Problem details
Starting at the line containing "Recreate this scene", please quote every line up to and including the line containing "the fluorescent diffusers", exactly, and nothing beyond.

Entries

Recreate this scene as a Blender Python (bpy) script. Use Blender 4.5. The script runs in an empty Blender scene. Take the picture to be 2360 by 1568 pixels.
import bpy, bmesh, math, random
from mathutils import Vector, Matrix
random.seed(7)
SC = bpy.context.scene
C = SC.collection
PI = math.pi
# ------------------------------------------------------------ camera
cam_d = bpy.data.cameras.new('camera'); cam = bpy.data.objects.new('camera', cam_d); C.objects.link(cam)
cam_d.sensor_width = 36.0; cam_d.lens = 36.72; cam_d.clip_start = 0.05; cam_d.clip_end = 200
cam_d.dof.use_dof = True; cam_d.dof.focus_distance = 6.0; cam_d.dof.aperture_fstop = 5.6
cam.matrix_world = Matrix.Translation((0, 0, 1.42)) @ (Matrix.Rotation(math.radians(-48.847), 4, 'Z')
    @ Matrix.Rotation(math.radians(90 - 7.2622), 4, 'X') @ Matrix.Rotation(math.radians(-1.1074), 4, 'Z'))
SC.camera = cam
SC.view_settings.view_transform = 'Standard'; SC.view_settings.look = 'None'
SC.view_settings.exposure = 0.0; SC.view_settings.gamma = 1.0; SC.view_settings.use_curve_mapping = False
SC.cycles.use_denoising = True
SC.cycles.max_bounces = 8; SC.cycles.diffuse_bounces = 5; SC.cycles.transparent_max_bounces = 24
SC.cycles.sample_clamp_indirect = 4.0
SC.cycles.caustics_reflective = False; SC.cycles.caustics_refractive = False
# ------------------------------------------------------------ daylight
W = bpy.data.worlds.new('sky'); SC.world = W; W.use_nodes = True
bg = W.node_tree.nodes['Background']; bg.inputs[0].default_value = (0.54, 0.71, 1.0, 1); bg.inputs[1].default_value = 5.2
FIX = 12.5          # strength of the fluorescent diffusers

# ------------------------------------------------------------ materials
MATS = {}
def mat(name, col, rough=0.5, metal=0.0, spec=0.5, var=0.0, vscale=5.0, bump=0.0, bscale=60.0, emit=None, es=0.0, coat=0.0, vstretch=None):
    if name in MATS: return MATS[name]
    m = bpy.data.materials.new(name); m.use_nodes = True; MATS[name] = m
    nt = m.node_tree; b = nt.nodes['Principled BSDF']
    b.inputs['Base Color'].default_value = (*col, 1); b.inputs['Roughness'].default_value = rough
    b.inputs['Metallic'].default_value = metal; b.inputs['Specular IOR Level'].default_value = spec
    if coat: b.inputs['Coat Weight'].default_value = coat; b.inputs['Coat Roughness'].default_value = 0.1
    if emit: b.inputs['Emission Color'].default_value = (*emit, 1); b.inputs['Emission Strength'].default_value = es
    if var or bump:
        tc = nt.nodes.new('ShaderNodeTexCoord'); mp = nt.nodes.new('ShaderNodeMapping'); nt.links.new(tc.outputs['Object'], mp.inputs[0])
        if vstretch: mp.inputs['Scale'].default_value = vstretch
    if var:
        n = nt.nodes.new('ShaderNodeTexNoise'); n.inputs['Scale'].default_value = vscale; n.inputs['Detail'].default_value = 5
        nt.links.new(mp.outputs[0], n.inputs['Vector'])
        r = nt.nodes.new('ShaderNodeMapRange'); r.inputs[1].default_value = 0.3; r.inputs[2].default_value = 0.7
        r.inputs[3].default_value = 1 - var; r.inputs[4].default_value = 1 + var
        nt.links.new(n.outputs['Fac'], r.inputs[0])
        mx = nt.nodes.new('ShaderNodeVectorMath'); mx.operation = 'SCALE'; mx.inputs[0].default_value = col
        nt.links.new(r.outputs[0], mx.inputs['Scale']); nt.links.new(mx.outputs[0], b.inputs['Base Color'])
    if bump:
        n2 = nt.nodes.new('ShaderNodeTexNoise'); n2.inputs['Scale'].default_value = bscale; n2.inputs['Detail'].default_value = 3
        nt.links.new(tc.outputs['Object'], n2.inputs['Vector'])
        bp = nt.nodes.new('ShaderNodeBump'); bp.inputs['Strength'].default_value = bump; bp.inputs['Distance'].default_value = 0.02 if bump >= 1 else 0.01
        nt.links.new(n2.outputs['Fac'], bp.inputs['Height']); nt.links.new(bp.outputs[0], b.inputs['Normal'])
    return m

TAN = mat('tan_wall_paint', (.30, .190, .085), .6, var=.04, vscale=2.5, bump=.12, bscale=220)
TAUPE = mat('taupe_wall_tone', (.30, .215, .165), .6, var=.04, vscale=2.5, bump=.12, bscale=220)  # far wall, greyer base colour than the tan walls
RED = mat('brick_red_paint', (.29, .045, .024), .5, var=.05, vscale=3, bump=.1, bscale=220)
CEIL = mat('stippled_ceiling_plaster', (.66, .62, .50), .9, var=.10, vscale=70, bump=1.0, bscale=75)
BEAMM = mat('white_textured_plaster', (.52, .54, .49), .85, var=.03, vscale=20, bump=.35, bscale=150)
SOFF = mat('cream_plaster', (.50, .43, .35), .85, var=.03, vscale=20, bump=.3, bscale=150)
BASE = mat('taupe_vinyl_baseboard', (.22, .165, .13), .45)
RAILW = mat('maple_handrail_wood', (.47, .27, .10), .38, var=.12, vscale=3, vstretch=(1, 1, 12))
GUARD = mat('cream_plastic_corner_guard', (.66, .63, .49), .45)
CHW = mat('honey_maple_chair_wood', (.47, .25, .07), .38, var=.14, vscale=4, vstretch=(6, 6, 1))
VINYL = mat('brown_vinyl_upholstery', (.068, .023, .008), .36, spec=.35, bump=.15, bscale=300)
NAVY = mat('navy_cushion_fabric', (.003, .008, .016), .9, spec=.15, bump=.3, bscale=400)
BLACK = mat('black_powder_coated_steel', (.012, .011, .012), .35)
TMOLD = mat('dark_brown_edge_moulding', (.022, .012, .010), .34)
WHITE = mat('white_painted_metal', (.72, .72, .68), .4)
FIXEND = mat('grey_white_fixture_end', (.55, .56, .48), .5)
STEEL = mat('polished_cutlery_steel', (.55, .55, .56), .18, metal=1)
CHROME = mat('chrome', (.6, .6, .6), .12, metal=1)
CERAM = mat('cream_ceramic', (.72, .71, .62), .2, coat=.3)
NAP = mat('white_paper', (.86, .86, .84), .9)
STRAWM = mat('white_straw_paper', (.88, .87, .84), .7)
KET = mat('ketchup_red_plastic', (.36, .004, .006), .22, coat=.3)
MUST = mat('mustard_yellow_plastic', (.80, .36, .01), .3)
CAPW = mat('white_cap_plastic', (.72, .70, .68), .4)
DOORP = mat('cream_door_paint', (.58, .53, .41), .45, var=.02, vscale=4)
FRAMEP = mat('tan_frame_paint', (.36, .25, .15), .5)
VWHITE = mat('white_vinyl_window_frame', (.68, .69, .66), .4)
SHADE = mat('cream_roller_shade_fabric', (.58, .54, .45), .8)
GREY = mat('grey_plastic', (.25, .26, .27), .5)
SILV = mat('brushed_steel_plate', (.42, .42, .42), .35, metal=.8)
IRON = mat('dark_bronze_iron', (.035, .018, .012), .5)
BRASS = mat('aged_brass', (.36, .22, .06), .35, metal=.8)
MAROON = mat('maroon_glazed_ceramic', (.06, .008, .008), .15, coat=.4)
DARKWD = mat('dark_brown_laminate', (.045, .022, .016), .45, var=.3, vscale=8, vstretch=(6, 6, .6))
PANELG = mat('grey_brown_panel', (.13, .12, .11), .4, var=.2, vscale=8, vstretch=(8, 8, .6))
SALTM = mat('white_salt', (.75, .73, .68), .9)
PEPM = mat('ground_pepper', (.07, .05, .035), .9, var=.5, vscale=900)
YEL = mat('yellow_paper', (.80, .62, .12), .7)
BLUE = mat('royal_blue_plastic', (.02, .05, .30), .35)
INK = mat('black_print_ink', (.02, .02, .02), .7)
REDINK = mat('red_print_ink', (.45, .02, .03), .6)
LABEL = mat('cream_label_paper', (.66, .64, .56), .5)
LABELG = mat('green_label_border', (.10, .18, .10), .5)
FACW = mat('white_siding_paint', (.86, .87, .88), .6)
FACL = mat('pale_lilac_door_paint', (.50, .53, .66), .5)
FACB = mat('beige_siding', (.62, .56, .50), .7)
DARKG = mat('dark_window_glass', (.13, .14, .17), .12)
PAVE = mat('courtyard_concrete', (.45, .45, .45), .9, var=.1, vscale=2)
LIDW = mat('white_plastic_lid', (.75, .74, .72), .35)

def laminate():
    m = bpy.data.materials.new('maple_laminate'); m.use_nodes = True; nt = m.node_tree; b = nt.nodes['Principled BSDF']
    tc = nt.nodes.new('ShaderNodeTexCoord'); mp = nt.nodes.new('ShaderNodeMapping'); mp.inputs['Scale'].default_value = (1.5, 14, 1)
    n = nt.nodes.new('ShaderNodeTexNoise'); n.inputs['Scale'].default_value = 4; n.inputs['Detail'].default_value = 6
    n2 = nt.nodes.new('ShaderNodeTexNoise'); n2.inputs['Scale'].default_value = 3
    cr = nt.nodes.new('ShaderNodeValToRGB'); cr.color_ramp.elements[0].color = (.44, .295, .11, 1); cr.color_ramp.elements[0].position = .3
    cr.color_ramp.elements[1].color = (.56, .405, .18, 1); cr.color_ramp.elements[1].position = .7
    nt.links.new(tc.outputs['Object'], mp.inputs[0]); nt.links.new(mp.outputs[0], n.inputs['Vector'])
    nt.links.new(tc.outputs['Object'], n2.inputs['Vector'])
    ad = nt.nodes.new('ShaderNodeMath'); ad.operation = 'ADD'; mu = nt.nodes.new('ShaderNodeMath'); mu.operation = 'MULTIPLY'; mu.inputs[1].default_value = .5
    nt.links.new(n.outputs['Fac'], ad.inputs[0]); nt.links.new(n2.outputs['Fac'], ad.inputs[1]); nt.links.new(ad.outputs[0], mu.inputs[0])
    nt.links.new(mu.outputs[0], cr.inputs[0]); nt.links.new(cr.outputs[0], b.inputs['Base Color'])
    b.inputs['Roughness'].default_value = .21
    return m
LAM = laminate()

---

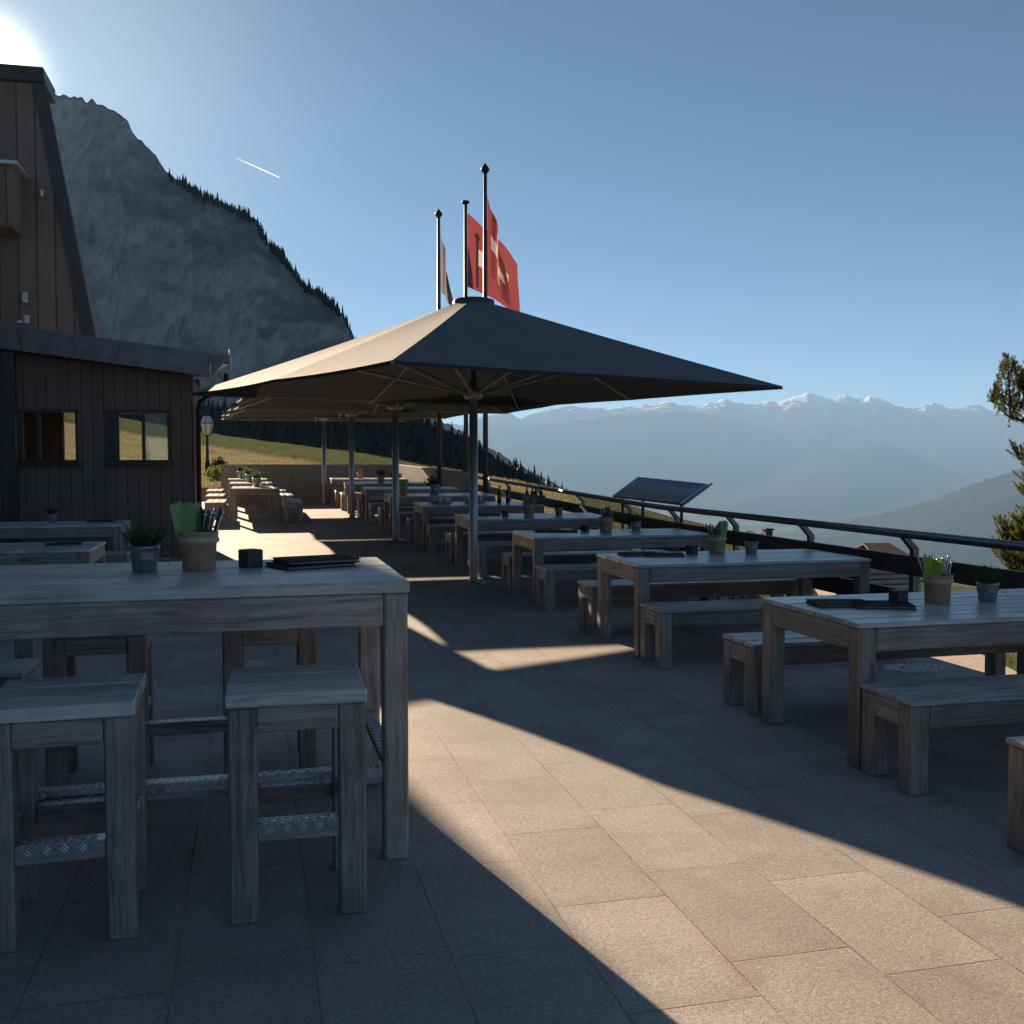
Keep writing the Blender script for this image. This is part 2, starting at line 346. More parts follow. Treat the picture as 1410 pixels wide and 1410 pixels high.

Result for this task
Recreate this scene as a Blender Python (bpy) script. Use Blender 4.5. The script runs in an empty Blender scene. Take the picture to be 2360 by 1568 pixels.
import bpy, bmesh, math, random
from mathutils import Vector, Matrix
random.seed(7)
SC = bpy.context.scene
C = SC.collection
PI = math.pi
# ------------------------------------------------------------ camera
cam_d = bpy.data.cameras.new('camera'); cam = bpy.data.objects.new('camera', cam_d); C.objects.link(cam)
cam_d.sensor_width = 36.0; cam_d.lens = 36.72; cam_d.clip_start = 0.05; cam_d.clip_end = 200
cam_d.dof.use_dof = True; cam_d.dof.focus_distance = 6.0; cam_d.dof.aperture_fstop = 5.6
cam.matrix_world = Matrix.Translation((0, 0, 1.42)) @ (Matrix.Rotation(math.radians(-48.847), 4, 'Z')
    @ Matrix.Rotation(math.radians(90 - 7.2622), 4, 'X') @ Matrix.Rotation(math.radians(-1.1074), 4, 'Z'))
SC.camera = cam
SC.view_settings.view_transform = 'Standard'; SC.view_settings.look = 'None'
SC.view_settings.exposure = 0.0; SC.view_settings.gamma = 1.0; SC.view_settings.use_curve_mapping = False
SC.cycles.use_denoising = True
SC.cycles.max_bounces = 8; SC.cycles.diffuse_bounces = 5; SC.cycles.transparent_max_bounces = 24
SC.cycles.sample_clamp_indirect = 4.0
SC.cycles.caustics_reflective = False; SC.cycles.caustics_refractive = False
# ------------------------------------------------------------ daylight
W = bpy.data.worlds.new('sky'); SC.world = W; W.use_nodes = True
bg = W.node_tree.nodes['Background']; bg.inputs[0].default_value = (0.54, 0.71, 1.0, 1); bg.inputs[1].default_value = 5.2
FIX = 12.5          # strength of the fluorescent diffusers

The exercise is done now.